**Exercise task:**
Take the records below and print them verbatim up to and including the line that carries "COL = S.collection".

**Material shown:**
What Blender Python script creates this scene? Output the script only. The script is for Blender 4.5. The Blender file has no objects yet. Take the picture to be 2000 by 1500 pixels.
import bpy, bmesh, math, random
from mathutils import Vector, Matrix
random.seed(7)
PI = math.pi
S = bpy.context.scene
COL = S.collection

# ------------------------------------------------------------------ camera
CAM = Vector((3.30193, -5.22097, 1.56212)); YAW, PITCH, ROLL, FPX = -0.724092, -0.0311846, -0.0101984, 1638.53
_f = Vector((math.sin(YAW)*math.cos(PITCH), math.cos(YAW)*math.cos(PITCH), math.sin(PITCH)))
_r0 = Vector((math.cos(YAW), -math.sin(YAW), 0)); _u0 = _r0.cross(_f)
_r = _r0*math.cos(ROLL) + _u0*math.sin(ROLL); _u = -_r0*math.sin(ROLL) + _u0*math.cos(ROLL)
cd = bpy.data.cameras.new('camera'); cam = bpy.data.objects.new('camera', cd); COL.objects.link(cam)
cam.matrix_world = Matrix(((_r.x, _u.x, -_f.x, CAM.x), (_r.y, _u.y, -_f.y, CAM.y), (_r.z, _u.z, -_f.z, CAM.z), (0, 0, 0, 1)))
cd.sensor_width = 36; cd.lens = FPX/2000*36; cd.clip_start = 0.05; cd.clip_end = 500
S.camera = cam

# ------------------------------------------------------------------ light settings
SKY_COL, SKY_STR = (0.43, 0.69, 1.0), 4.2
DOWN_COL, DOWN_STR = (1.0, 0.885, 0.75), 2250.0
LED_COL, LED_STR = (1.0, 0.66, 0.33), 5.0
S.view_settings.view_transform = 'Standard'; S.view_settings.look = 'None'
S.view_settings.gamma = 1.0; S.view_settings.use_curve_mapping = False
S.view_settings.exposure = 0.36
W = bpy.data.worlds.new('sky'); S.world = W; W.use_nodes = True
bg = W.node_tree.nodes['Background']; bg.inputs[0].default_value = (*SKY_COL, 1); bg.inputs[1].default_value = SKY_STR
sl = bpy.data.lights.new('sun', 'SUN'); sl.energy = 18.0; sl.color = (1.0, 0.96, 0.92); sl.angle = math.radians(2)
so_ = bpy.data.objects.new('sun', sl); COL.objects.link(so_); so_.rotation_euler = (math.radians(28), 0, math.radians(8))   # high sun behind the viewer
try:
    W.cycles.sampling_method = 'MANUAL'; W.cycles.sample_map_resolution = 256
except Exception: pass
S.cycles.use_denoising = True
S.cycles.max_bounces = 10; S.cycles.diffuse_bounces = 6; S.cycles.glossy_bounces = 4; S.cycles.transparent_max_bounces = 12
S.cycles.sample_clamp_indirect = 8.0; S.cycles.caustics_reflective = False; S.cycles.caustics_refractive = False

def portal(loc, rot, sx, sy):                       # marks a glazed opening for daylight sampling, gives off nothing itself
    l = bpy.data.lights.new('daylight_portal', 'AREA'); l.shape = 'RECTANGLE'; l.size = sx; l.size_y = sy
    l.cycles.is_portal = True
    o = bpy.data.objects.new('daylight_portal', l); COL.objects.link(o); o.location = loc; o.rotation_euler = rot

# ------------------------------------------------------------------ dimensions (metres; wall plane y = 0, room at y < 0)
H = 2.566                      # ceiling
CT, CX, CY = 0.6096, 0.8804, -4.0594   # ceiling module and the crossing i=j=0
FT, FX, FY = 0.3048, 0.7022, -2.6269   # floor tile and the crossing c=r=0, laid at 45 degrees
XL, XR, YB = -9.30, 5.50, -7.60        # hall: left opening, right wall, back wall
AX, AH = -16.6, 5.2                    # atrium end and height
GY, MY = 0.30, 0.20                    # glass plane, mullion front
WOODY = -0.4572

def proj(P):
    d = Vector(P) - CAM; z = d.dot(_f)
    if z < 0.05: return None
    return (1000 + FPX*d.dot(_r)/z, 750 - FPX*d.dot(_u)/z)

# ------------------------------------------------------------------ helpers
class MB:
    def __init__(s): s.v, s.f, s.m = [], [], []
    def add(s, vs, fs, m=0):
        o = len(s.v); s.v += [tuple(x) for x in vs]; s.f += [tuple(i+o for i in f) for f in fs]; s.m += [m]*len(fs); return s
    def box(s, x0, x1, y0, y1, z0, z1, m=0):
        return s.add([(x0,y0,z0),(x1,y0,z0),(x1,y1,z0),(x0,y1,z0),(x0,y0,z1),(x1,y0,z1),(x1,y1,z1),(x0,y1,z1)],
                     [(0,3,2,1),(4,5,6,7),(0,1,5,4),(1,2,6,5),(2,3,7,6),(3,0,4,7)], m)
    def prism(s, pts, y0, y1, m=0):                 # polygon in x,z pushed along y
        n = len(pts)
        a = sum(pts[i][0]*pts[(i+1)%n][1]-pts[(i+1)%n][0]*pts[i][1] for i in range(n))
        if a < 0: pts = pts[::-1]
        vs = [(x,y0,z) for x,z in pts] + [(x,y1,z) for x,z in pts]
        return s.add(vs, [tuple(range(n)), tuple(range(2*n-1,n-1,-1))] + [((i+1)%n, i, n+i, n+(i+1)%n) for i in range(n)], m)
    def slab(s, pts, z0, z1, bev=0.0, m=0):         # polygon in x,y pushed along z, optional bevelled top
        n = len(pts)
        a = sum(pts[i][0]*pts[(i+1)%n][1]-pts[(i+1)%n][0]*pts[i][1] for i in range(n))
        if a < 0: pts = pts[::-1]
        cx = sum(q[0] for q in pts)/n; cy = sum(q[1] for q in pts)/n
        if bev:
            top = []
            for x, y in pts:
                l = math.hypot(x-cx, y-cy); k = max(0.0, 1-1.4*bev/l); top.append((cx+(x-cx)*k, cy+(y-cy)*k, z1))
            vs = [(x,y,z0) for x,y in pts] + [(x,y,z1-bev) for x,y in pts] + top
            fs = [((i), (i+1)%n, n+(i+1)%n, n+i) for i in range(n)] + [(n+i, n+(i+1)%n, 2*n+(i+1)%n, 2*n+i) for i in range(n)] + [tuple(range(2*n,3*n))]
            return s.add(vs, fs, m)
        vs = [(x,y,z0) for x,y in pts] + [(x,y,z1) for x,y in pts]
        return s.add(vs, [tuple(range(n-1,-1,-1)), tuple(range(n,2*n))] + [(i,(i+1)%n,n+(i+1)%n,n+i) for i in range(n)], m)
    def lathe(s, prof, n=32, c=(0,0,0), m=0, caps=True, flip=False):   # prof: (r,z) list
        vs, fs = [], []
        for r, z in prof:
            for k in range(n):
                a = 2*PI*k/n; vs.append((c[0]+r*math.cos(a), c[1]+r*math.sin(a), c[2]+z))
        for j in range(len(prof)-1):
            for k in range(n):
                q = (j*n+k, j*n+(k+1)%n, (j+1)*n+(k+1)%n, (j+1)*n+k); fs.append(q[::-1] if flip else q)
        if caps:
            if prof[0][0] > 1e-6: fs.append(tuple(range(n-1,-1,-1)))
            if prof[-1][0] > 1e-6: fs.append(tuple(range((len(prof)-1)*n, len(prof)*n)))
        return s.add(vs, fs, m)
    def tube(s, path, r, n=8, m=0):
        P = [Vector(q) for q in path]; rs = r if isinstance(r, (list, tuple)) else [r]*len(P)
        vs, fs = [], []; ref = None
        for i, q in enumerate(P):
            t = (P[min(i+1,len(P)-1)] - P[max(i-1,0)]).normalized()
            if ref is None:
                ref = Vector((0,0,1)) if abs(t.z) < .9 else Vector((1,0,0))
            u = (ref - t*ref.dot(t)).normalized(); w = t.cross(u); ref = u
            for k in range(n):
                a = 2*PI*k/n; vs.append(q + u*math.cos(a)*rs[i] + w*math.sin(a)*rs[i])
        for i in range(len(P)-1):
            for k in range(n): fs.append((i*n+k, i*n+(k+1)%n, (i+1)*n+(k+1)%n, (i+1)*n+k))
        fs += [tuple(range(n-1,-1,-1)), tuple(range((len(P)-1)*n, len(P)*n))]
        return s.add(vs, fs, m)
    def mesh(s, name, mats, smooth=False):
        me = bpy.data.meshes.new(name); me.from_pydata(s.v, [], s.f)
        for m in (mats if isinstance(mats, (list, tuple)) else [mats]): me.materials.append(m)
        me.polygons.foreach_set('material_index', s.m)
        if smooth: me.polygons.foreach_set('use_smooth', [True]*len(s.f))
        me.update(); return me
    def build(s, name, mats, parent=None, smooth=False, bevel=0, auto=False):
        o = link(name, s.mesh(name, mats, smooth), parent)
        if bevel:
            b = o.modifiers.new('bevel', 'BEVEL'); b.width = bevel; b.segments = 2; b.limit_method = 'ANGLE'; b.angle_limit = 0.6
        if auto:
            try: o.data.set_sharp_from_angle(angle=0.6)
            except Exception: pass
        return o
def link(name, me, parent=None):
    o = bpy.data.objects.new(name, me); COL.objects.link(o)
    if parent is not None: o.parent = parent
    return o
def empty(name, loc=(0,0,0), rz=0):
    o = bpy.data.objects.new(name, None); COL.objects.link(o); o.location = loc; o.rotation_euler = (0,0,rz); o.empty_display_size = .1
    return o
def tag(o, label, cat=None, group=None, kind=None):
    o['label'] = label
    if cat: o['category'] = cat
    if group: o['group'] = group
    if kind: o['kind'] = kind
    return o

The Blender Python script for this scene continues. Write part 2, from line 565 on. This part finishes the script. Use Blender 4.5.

**Task output:**
What Blender Python script creates this scene? Output the script only. The script is for Blender 4.5. The Blender file has no objects yet. Take the picture to be 2000 by 1500 pixels.
import bpy, bmesh, math, random
from mathutils import Vector, Matrix
random.seed(7)
PI = math.pi
S = bpy.context.scene
COL = S.collection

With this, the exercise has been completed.